1. McConnell must apologize. The root of all this madness is Senate Republican leader Mitch McConnell’s refusal even to consider Judge Merrick Garland, President Obama’s nominee to replace the late Justice Antonin Scalia. McConnell’s alleged reason was that the next president should make that choice, even though Obama had nearly a year left in his term. It was an outrageous and shocking breach of protocol, and Democrats remain rightly incensed.

Republicans like to cite the Senate’s defeat of Robert Bork, chosen by President Reagan in 1987, as the original sin that led to today’s dysfunction. That’s ludicrous. Bork was granted a hearing and was rejected for what opponents considered his extreme views. Six Republicans were among those who voted no. That’s the way it’s supposed to work. Since that time, nearly every justice nominated by Republican and Democratic presidents alike has been approved by a wide bipartisan margin.

McConnell needs to acknowledge publicly the damage he did to the Senate and negotiate an agreement that neither party will try such a maneuver again. Leaders of both major parties should restore the 60-vote margin needed to avoid a filibuster, which would encourage presidents to choose consensus candidates for the court rather than extreme ideologues. In other words, they need to return to “regular order,” the breakdown of which the late senator John McCain cited when he voted against repealing the Affordable Care Act.

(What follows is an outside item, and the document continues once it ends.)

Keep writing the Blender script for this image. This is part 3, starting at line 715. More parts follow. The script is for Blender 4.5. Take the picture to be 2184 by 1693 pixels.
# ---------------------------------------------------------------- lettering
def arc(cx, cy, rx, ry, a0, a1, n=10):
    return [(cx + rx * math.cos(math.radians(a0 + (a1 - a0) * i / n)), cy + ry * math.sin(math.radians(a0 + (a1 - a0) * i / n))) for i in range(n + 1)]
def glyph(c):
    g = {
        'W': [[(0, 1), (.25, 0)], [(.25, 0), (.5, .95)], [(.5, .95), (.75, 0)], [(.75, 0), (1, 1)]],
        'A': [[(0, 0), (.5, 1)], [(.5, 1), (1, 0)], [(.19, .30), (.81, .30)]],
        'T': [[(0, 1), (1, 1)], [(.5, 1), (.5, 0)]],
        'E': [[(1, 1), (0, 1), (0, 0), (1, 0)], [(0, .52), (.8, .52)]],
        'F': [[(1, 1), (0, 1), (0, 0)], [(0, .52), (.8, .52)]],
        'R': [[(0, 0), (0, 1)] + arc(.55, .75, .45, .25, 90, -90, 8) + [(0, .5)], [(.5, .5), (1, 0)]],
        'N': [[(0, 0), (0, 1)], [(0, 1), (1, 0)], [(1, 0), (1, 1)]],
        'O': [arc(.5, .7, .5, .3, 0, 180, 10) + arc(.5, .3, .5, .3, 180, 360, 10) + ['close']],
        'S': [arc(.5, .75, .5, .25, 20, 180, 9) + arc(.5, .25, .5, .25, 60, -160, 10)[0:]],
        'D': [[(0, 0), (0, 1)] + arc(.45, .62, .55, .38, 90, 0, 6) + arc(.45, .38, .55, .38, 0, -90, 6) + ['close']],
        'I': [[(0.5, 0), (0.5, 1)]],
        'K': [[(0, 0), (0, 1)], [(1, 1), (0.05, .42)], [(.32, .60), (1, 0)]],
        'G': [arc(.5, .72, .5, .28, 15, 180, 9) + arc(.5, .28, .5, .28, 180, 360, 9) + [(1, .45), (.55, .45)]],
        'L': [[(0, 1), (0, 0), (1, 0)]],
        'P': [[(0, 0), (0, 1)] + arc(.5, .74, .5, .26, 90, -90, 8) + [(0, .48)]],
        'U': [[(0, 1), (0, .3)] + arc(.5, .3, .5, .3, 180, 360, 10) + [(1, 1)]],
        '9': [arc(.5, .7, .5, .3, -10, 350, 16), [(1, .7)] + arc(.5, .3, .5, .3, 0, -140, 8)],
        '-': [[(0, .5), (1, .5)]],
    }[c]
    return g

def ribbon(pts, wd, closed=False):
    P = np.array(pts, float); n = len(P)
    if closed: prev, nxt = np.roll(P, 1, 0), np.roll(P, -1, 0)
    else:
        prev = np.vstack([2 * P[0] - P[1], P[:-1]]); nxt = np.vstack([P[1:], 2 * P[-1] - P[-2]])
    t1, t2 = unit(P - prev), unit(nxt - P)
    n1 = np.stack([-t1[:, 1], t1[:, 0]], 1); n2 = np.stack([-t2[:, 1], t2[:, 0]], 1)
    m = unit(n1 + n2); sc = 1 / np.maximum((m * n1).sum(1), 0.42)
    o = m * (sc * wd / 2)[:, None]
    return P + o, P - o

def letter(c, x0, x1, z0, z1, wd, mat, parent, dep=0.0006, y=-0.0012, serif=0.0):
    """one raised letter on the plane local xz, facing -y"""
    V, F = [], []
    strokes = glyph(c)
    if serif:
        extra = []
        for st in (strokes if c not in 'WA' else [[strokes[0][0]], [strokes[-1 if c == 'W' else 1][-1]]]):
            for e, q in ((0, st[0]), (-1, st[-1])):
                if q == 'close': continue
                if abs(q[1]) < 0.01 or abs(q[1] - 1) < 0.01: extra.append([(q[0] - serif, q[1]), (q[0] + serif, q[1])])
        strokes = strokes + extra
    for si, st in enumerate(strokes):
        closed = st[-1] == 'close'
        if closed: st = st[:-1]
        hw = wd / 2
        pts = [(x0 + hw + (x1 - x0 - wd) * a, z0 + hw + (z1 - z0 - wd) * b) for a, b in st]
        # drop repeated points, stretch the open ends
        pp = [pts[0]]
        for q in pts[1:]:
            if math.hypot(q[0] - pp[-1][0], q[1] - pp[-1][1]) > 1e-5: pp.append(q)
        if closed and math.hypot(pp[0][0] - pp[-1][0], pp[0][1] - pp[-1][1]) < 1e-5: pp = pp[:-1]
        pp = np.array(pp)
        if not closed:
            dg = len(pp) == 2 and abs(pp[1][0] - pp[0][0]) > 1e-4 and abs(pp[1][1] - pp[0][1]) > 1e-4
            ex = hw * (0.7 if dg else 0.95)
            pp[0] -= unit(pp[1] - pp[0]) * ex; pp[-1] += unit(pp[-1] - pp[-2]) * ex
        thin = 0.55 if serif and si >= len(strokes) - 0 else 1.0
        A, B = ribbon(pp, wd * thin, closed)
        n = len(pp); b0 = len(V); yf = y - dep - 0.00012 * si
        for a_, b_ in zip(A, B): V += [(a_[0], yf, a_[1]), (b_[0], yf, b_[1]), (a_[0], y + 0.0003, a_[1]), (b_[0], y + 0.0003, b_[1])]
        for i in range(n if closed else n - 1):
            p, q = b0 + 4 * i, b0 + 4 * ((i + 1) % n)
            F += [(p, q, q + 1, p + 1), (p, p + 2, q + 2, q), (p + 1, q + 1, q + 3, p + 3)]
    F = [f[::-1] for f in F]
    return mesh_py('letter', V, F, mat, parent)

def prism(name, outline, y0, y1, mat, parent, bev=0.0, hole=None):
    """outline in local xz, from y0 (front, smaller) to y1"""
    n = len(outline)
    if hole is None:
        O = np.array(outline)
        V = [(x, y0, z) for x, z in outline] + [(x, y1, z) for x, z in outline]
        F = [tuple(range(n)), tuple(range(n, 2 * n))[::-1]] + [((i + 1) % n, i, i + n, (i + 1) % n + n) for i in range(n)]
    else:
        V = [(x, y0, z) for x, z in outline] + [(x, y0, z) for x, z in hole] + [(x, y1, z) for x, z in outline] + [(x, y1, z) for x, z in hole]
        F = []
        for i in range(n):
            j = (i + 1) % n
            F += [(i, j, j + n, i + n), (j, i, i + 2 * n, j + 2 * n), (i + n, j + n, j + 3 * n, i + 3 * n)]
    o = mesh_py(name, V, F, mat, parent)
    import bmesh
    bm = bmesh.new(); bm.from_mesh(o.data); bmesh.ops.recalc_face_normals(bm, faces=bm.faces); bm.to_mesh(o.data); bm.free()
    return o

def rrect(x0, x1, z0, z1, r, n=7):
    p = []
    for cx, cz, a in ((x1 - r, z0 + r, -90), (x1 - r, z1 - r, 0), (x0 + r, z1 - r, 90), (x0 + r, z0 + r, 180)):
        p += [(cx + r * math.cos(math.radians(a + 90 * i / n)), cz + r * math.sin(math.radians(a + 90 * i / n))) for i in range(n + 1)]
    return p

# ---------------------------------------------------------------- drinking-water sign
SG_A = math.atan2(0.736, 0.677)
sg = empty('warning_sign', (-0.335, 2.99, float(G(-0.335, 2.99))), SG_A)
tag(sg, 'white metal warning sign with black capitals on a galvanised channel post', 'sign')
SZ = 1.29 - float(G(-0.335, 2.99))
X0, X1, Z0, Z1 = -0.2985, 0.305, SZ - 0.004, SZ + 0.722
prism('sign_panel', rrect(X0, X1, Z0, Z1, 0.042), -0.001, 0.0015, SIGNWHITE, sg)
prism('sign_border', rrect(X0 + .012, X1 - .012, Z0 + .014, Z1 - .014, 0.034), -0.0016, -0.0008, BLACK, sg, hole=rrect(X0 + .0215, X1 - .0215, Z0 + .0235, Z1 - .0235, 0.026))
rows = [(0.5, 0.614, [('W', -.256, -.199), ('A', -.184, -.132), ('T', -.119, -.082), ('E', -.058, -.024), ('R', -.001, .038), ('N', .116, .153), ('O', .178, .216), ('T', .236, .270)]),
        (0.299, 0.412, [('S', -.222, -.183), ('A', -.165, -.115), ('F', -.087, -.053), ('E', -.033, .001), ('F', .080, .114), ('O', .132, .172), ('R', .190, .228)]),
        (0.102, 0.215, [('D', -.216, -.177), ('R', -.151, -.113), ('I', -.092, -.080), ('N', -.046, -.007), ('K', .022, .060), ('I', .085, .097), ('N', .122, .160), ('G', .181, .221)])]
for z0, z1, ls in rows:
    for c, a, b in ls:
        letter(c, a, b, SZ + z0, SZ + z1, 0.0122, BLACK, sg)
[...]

2. The court should be temporarily expanded. In writing about the lunacy that the Senate may fall into if the Democrats seek revenge for Garland, some have predicted that they may try to expand the size of the court in order to offset the conservative majority. As with the possible impeachment of Kavanaugh, that seems likely to set off an endless series of tit-for-tat actions.

But by temporarily expanding the court by one seat, from nine to 10, Congress could acknowledge the outrageousness of what happened to Garland and send a clear message that it won’t happen again. Appoint a 10th justice now, and the next time a justice leaves the court, let it shrink back to nine.

3. Trump should nominate Garland. Temporarily expanding the court from nine to 10 justices accomplishes nothing if President Trump simply chooses another candidate from the list that the Federalist Society has provided him. Trump should be part of the negotiations over how to fix the process. And he, McConnell, and Senate Democratic leader Chuck Schumer should all agree that the 10th justice will be none other than Judge Garland. Garland, a moderate, would be an ideal consensus choice; before McConnell nixed him, some Republican senators had said he was someone they could support.

Trump, needless to say, would have to demonstrate that he is capable of acting for the good of the country rather than simply indulging his animal instincts. It’s not likely. Then again, nothing I am suggesting here is likely.

The tragedy is that extreme polarization and partisan warfare are tearing down every institution of government, including the Supreme Court. I think the record is clear that Republicans are to blame far more than the Democrats. But they both need to be part of the solution — if there is to be any solution.